O Dr.º Guedes que morava na minha rua, na casa em frente à minha, costumava dizer: "quanto mais conheço as pessoas mais gosto dos animais", e sempre pensei que esta frase tinha apenas que ver com a cadelinha dele, a pombinha, uma daelinha toda branquinha com o pelo comprido todo penteado muito lavadinha, que não passeava na rua só estava em casa, muito raramente passeava na rua com ele, desconfio que quando entrava na porta do quintal, limpava as patas no tapete, como dono fazia com os sapatos, gastos de tão engraxados. Na altura sempre pensei que era conversa de quem não tinha filhos e não tinha que se preocupar senão com algumas coisas: mudar de carro de 2 em 2 anos, sempre da marca Mercedes, escolher o que lhe apetecia comer, o que lhe apetecia vestir, mas os fatos eram sempre iguais, cinzentos, camisa branca, gravata e chapéu cinzento na cabeça, as perninhas viam-se quando as calças ganhavam ritmo com o andar, eu espreitava por baixo e via as perninhas muito magrinhas e muito branquinhas, olhava com estes olhos bisbilhoteiros e comentava com a minha mãe, o meu avó, a minha avó, mas não me respondiam, não me diziam nada, será que eles também pensavam o mesmo: "quanto mais conheço as pessoas mais gosto dos animais"?
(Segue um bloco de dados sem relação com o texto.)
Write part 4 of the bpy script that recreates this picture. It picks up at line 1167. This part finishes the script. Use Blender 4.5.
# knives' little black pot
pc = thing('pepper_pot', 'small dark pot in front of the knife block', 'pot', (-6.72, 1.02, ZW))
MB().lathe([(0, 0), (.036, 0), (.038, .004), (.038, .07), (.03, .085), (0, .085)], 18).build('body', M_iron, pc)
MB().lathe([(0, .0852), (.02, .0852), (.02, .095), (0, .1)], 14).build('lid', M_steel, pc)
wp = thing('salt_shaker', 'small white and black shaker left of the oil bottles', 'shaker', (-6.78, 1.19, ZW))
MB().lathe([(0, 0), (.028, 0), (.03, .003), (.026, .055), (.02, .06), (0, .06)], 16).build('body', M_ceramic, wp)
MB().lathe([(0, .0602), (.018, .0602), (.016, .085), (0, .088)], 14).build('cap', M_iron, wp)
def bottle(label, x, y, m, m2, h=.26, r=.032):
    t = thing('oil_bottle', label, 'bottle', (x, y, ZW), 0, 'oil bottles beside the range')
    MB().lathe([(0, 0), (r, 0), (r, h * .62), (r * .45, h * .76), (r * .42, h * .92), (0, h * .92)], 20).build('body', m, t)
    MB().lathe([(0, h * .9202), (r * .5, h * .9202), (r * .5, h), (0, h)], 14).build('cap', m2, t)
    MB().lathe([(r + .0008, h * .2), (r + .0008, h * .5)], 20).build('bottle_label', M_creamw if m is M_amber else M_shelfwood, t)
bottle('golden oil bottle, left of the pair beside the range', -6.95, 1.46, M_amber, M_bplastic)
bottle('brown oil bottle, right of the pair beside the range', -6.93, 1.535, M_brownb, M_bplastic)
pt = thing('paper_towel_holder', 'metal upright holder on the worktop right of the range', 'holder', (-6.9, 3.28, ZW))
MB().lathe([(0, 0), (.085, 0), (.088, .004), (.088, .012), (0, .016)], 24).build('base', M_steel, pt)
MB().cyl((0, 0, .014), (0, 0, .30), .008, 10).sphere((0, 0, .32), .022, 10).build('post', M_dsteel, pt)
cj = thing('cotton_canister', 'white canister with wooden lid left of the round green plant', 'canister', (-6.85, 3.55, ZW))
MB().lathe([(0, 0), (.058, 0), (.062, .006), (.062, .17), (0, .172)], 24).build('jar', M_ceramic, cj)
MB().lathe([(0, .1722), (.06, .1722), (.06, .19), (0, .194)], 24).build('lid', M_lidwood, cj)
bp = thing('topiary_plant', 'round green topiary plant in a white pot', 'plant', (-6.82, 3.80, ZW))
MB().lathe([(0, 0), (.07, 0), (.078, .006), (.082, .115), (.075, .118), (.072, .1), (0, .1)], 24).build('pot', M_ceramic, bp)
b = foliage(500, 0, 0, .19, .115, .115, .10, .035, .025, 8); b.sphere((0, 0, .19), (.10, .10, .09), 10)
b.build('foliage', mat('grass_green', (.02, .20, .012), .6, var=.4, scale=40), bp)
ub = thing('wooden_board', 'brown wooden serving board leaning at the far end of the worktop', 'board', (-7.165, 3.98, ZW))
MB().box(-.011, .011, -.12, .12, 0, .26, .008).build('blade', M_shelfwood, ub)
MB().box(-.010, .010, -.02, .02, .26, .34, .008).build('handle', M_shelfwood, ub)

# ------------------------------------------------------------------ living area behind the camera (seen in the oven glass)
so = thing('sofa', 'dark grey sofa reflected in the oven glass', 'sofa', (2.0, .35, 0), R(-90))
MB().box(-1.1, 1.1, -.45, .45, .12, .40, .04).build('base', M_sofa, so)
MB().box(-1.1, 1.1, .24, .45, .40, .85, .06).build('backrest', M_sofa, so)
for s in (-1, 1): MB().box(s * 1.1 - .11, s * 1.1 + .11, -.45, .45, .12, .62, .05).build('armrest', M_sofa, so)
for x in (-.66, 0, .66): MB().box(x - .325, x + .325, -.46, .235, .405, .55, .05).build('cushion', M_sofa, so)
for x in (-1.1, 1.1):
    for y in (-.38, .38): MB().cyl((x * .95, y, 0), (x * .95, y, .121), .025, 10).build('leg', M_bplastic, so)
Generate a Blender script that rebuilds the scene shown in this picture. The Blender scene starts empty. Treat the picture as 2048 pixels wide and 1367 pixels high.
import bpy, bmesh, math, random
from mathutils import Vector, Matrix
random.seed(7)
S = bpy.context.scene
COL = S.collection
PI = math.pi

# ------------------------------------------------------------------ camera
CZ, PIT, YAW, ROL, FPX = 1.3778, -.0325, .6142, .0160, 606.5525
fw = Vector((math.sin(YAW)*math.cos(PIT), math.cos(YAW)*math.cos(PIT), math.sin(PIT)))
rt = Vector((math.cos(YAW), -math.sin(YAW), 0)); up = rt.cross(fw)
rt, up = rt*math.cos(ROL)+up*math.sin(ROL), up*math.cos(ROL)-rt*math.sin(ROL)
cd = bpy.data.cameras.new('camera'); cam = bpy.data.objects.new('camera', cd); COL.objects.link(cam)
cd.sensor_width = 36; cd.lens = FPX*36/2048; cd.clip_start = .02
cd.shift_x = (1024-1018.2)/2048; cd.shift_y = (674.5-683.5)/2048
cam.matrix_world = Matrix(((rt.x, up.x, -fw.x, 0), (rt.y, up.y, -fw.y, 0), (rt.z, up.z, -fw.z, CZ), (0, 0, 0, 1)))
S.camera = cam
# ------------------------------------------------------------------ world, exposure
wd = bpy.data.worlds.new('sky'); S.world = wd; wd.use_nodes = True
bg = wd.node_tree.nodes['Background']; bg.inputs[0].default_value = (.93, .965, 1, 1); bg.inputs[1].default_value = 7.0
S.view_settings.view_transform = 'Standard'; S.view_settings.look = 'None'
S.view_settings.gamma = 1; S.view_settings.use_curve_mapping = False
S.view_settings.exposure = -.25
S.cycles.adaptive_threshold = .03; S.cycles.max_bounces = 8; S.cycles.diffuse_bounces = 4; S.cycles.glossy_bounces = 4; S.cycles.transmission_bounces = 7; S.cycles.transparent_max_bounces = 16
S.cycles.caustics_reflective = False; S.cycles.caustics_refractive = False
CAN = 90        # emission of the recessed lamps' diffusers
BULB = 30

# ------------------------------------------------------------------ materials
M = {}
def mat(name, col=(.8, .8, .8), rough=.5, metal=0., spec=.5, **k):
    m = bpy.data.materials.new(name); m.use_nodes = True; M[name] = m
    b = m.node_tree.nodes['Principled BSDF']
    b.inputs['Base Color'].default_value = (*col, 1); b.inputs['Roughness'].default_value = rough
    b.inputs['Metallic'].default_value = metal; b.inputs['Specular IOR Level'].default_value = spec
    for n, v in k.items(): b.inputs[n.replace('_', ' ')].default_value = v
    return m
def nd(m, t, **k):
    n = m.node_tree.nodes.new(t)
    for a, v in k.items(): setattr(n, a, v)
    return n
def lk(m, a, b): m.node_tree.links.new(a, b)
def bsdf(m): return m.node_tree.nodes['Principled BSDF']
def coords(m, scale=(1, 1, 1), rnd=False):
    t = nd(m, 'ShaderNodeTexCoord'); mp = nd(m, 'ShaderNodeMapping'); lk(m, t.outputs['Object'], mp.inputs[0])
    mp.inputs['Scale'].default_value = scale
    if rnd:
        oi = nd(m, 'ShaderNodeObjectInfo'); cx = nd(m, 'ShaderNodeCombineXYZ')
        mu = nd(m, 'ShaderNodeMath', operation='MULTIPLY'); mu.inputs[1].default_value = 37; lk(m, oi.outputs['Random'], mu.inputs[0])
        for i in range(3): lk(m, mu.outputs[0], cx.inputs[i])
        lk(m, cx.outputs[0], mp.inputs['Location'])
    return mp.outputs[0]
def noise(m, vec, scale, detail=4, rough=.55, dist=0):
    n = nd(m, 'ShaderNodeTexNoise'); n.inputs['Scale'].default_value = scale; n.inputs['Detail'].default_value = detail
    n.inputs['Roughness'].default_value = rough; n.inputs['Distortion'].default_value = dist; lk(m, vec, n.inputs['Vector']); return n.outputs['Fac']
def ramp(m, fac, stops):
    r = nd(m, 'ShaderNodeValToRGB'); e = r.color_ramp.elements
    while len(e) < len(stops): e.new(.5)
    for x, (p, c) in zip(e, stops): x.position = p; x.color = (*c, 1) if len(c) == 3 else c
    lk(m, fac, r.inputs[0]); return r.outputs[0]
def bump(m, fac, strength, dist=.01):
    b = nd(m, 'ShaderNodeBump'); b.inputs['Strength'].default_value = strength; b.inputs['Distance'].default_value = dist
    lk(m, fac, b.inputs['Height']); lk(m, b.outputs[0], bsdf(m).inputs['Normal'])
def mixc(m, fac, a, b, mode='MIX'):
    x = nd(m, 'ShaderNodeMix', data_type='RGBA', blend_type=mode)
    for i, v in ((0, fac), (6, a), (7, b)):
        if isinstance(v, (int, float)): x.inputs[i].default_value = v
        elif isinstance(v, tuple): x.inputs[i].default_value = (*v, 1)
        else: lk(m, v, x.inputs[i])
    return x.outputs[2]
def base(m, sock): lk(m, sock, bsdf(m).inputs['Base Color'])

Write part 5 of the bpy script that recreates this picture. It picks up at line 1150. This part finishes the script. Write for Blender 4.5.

Literalmente e emocionalmente cada dia que passa mais concordo com ele, até gosto de calças cinzentas e blusas brancas, mas os meus dois cães não se assemelham em nada à pombinha.
Diáriamente gosto do meu trabalho, se pudesse dizer, dizia que retiro prazer do que faço, gosto de conversar com os doentes, gosto de os ajudar a encontrar a origem dos seus problemas e a procurar com eles as soluções, mas quantos dias não sou incomodada com as palermices dos ciúmes dos meus colegas porque se calhar não são tão felizes quanto eu, nem conseguem ter um raciocínio tão rápido e tão eficaz, nem conseguem passar receitas tão depressa como eu consigo. Primeiro quando começo a trabalhar não olho a quem o faço, e, mesmo quando me parece que não vou gostar da conversa com este ou aquele doente, é mentira, gosto mesmo e consigo sentir que os doentes tão gostam, e falamos e por vezes rimos e contamos histórias, e é bom. Como gosto do que faço, consigo desenvolver uma grande quantidade de tarefas quase ao mesmo tempo, e para além disso ainda consigo dar trabalho a mais meia dúzia, resumindo, não passo despercebida, ficando com uns que me adoram, e naturalmente outros que me odeiam; com quem me preocupo eu? com os que me odeiam e sinto vontade de ralhar e fazê-los entender que eu sempre tenho a razão toda, claro, só pode mesm,o ser assim, sou uma miúda muito amada e mimada desde pequena, que ainda hoje quer que o mundo gire à sua volta. Não vale a pena não tenho nem idade, 55 anos, nem estatuto, chefe de serviço, para me preocupar com o que pensam de mim, desde que eu consiga pensar bem.
Não sou o Dr.º Guedes, não uso calças nem chapéu cinzentos, os meus cães não se parecem com a pombinha, nem troco de carro de 2 em dois anos, mas fico-lhe grata por me ter despertado para a dificuldade que é lidar com as pessoas, vivendo e aprendendo. Que saudades da minha rua!